Anthony M. Feliz, 45, the former owner and operator of the AMF Insurance Services Agency in Tinton Falls, was arrested on July 22, authorities said.
The 25-count indictment charges Feliz with two counts of second-degree theft by failure to make required disposition, three counts of third-degree forgery, two counts of fourth-degree uttering a forgery, 13 counts of third-degree theft by failure to make required disposition, one count of fourth-degree theft by failure to make required disposition, two counts of fourth-degree falsifying records, one count of third-degree bad checks and one count of third-degree theft of services.

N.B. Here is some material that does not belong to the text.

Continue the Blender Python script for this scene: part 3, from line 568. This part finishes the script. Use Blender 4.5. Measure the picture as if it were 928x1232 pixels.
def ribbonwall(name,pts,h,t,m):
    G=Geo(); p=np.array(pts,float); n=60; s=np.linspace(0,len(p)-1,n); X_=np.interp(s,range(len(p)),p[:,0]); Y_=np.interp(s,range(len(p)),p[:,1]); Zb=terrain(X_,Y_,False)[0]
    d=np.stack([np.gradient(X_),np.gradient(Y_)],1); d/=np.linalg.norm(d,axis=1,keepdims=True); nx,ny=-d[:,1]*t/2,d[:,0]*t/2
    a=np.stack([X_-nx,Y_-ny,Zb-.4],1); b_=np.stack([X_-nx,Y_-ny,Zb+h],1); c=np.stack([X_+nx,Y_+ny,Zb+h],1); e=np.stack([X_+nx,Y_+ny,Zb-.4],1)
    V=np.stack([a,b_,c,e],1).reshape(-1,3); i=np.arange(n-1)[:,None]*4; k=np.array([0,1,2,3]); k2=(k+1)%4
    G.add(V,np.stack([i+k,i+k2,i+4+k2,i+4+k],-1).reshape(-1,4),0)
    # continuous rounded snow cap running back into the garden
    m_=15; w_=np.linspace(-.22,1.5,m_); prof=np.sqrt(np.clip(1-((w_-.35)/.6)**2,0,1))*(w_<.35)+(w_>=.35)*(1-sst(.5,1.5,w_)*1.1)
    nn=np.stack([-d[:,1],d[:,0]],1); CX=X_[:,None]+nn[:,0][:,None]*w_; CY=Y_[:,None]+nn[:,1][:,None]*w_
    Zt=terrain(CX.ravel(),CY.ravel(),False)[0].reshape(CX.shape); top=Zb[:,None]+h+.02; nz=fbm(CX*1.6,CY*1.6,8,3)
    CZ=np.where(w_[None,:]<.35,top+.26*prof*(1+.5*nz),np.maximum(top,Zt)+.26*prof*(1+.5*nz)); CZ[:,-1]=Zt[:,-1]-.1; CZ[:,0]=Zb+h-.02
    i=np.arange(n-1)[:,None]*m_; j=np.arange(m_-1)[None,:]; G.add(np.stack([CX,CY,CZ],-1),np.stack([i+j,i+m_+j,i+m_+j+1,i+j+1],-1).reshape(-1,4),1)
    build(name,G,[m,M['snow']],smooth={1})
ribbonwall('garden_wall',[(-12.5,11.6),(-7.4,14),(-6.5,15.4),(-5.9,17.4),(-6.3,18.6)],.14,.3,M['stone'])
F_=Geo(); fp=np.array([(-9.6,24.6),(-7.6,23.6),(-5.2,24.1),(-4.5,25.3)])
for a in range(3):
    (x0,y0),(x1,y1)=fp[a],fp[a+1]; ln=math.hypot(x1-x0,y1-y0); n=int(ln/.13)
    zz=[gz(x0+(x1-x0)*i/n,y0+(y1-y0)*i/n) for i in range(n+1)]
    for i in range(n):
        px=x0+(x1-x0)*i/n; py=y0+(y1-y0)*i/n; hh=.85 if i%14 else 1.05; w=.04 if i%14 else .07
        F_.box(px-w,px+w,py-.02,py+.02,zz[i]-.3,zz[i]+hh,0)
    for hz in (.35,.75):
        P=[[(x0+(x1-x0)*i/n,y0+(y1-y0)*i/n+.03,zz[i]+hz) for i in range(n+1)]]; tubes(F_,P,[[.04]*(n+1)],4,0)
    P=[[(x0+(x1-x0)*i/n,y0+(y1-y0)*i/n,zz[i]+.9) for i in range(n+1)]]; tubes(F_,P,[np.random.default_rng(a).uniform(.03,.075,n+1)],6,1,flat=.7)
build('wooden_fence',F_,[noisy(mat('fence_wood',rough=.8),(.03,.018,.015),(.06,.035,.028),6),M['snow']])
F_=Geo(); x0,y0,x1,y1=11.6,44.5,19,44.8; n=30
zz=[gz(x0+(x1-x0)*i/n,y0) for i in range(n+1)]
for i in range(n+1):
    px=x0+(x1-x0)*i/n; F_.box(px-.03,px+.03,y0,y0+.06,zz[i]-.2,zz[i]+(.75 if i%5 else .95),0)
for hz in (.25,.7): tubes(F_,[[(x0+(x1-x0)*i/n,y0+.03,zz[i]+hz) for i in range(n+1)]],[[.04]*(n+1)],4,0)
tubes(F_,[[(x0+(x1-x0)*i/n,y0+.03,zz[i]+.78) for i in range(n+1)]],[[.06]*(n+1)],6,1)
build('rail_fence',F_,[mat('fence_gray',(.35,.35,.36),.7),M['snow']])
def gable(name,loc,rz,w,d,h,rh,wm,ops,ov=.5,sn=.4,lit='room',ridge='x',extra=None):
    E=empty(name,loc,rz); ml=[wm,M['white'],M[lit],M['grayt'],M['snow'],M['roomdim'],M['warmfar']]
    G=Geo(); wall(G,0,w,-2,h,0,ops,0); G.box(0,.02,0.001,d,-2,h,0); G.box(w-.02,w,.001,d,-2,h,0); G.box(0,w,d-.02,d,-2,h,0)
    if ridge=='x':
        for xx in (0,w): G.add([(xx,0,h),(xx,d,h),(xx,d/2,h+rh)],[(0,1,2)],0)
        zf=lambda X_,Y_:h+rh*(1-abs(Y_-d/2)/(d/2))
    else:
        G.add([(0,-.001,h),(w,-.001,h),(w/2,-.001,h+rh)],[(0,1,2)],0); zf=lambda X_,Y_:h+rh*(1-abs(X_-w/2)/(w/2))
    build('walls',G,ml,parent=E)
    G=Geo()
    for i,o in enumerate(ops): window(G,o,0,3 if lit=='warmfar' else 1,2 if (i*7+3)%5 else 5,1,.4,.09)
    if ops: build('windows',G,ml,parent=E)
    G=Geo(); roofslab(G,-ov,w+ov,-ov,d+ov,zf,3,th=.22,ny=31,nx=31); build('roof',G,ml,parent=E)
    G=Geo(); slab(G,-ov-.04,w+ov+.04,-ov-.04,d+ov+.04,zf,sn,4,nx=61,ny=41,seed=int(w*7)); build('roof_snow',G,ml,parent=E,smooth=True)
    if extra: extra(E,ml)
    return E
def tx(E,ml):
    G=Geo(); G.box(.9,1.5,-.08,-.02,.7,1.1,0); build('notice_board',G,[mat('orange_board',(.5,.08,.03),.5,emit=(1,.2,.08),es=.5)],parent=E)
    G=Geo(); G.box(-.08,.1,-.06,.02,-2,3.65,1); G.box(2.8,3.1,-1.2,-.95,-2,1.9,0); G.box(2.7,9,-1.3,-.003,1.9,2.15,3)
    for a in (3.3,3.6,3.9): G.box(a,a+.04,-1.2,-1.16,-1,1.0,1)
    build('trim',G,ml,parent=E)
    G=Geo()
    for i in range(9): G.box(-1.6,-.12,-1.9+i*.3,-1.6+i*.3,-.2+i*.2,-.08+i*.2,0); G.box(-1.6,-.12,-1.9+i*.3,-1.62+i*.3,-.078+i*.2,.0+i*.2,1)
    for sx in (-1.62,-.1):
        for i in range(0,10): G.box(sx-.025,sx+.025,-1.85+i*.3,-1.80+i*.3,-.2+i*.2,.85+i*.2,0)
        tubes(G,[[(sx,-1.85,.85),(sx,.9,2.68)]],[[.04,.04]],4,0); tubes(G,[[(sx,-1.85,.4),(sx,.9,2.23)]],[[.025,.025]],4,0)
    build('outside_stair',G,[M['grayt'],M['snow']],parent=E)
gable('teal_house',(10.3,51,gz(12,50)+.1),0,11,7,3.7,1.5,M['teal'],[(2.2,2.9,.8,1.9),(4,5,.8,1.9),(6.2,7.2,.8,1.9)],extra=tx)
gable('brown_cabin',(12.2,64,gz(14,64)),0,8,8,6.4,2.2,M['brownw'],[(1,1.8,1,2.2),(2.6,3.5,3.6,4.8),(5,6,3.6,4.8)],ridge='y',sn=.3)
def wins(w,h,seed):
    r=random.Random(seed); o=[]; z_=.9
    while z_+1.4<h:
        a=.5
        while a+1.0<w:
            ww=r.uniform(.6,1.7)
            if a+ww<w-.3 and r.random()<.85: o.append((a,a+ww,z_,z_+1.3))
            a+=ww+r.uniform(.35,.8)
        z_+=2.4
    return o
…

"Defendant Feliz knowingly exposed his commercial clients to financial ruin by accepting their premium payments and then purposely failing to secure insurance coverage for their businesses," Monmouth County Prosecutor Luis A. Valentin said.
The investigation, which was conducted jointly with the state Department of Banking and Insurance, begin in 2002. Officials from Karabinchak Brothers Inc., an industrial construction company in Edison, notified both local and state authorities that Feliz failed to provide them with insurance policies after they paid him over $40,000 for the policies and nearly $30,000 more for surety bonds between October 2001 and August 2003.
Feliz pocketed the premium payments, but never actually obtained the policies. That discovery led to the investigation, which eventually identified 17 other clients of Feliz who had similar experiences, Valentin said.
Feliz is currently free on $55,000 bail. He is slated to appear before state Superior Court Judge Paul F. Chaiet within several weeks to be arraigned.
Feliz could face up to 10 years for the second-degree crimes and up to five years for the third-degree crimes. He could potentially be sentenced to consecutive terms because many of the counts in the indictment involve separate victims, Valentin said.